Militarily, this is a marked escalation in Iran’s proxy leverage. Tehran is signaling it can open a second maritime front beyond Hormuz by activating the Houthis, who have a record of using anti‑ship missiles, drones and mines in the southern Red Sea. Placing missiles and drones near Bab el‑Mandeb creates a credible anti‑shipping threat even without a formal declaration of closure. U.S., Saudi, Egyptian and possibly European navies may be forced into expanded convoy, patrol or strike roles around the strait, increasing collision and miscalculation risk in already congested waters.

For markets, the immediate impact is to ratchet up geopolitical risk premia across the energy complex. Crude benchmarks (Brent, Dubai) are vulnerable to a sharp upside gap, especially given parallel reports of halted Iraqi loadings at Basra and reduced Ukrainian grain export capacity. Product markets, particularly diesel and fuel oil flows between the Middle East, Europe and Asia, would see tighter balances and higher freight rates. War‑risk insurance costs for Red Sea/Suez transits would likely jump, pushing some operators to pre‑emptively reroute high‑value or high‑exposure cargoes via the Cape. Risk‑off flows could benefit gold and the U.S. dollar, while equities linked to shipping, insurance, and energy may see heightened volatility. European importers, already exposed through Suez‑centric routes, face higher landed costs and delivery uncertainty.

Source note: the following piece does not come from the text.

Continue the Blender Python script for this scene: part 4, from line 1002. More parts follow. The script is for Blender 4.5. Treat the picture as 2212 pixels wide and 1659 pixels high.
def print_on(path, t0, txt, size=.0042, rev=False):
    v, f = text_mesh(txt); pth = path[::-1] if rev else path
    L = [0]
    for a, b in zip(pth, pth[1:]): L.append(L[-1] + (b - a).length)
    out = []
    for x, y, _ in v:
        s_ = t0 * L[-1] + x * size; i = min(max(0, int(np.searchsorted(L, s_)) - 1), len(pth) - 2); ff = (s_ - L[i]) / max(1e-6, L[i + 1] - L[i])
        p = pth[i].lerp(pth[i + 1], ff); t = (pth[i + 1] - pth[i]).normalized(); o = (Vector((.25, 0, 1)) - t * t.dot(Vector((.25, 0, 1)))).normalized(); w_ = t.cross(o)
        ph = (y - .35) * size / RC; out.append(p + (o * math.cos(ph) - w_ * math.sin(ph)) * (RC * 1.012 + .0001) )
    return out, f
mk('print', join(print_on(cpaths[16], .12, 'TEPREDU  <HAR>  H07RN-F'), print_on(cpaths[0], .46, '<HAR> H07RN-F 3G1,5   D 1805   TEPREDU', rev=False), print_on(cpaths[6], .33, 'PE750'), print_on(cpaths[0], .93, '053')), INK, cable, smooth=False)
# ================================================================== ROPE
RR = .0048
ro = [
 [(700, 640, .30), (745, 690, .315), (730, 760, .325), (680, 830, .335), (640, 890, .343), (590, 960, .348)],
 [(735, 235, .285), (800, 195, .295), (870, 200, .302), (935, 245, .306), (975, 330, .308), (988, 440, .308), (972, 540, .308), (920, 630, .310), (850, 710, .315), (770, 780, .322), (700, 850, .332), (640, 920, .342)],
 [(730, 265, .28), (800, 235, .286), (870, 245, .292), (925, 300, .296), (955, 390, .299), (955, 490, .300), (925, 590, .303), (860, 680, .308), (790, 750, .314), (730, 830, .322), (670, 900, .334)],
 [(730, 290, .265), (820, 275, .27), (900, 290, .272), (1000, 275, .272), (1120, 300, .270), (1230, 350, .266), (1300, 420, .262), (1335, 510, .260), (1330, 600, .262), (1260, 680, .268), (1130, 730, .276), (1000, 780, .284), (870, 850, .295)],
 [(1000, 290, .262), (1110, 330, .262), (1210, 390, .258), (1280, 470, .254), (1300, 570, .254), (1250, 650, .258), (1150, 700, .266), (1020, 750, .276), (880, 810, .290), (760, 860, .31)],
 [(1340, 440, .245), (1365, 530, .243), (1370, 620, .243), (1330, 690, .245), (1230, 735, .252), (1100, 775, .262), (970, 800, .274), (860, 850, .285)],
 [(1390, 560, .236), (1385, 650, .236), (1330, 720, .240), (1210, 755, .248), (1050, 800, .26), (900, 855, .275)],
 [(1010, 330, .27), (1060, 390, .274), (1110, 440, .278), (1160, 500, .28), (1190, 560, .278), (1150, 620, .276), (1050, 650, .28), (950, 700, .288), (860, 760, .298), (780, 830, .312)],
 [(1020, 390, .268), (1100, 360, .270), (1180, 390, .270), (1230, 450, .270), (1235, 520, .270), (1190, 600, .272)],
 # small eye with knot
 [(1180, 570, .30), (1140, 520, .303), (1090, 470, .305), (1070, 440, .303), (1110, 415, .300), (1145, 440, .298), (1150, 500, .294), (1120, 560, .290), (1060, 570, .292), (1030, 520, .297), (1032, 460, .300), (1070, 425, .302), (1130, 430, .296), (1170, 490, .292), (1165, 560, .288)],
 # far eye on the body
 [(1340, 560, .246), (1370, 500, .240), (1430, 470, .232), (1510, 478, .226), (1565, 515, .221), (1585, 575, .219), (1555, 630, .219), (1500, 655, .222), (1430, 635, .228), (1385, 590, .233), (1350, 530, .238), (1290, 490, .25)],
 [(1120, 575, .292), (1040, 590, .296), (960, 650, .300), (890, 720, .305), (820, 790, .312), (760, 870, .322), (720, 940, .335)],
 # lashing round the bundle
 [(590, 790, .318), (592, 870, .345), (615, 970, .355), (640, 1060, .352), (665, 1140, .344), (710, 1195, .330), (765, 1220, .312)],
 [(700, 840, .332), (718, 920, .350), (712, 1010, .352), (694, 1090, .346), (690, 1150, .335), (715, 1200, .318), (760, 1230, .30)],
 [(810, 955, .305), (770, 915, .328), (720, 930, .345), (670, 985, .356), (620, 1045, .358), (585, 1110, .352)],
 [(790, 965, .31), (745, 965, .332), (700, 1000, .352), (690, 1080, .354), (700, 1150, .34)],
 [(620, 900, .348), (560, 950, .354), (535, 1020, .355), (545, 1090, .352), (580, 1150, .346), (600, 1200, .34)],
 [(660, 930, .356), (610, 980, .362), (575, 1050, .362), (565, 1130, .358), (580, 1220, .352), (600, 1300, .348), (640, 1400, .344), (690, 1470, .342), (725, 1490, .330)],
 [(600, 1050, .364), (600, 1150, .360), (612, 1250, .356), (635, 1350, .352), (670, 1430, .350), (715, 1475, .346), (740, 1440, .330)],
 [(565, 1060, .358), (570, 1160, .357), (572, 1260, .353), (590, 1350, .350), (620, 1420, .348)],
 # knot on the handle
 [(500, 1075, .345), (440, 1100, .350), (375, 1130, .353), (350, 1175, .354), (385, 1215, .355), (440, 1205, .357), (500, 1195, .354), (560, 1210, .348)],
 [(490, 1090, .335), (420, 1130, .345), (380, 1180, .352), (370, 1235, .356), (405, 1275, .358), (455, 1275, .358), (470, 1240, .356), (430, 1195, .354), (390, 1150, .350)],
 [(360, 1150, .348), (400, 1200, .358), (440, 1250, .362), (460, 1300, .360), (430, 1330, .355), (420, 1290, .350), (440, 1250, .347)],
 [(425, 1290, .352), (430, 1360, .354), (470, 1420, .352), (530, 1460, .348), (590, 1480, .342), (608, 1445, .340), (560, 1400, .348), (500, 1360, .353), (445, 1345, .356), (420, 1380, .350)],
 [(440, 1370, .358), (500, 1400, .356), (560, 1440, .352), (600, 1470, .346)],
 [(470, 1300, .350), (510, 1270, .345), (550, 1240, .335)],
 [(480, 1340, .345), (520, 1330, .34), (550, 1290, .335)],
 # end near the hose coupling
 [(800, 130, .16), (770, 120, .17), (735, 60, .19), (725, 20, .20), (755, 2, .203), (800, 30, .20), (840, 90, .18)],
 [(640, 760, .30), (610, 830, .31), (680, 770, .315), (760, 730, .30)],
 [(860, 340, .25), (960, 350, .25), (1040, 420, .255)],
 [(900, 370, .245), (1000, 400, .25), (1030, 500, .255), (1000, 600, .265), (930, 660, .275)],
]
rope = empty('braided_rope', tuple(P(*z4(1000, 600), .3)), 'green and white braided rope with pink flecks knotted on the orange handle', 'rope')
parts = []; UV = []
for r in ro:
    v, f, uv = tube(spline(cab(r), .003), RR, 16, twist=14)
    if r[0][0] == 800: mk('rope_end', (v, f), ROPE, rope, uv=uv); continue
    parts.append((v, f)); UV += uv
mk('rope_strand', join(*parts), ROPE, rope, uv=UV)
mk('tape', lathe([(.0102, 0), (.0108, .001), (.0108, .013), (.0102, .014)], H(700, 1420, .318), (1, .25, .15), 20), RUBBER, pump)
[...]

Over the next 24–48 hours, key indicators to watch are: (1) any confirmed U.S. strikes on Iranian power or critical infrastructure that could trigger the conditional closure order; (2) visible changes in commercial shipping behavior around Bab el‑Mandeb and the Red Sea (AIS gaps, mass reroutings, port advisories); (3) public travel or insurance advisories from major flag states and P&I clubs on Red Sea/Suez traffic; (4) naval force posture announcements from the U.S., Egypt, Saudi Arabia and European states; and (5) further Iranian statements tying Bab el‑Mandeb or Houthi capabilities explicitly to retaliation against U.S. or allied assets. A move from ‘prepare to close’ to any declared exclusion zone, actual attack on a merchant vessel, or targeting of Suez‑bound traffic would escalate this from a severe threat to an active disruption event.

MARKET IMPACT ASSESSMENT: High immediate upside pressure for crude and products, higher war-risk premiums on Red Sea/Suez routes, potential bid for gold and USD on risk-off, pressure on shipping, insurance, and exporters reliant on Suez; rerouting via Cape could hit freight rates and delivery times.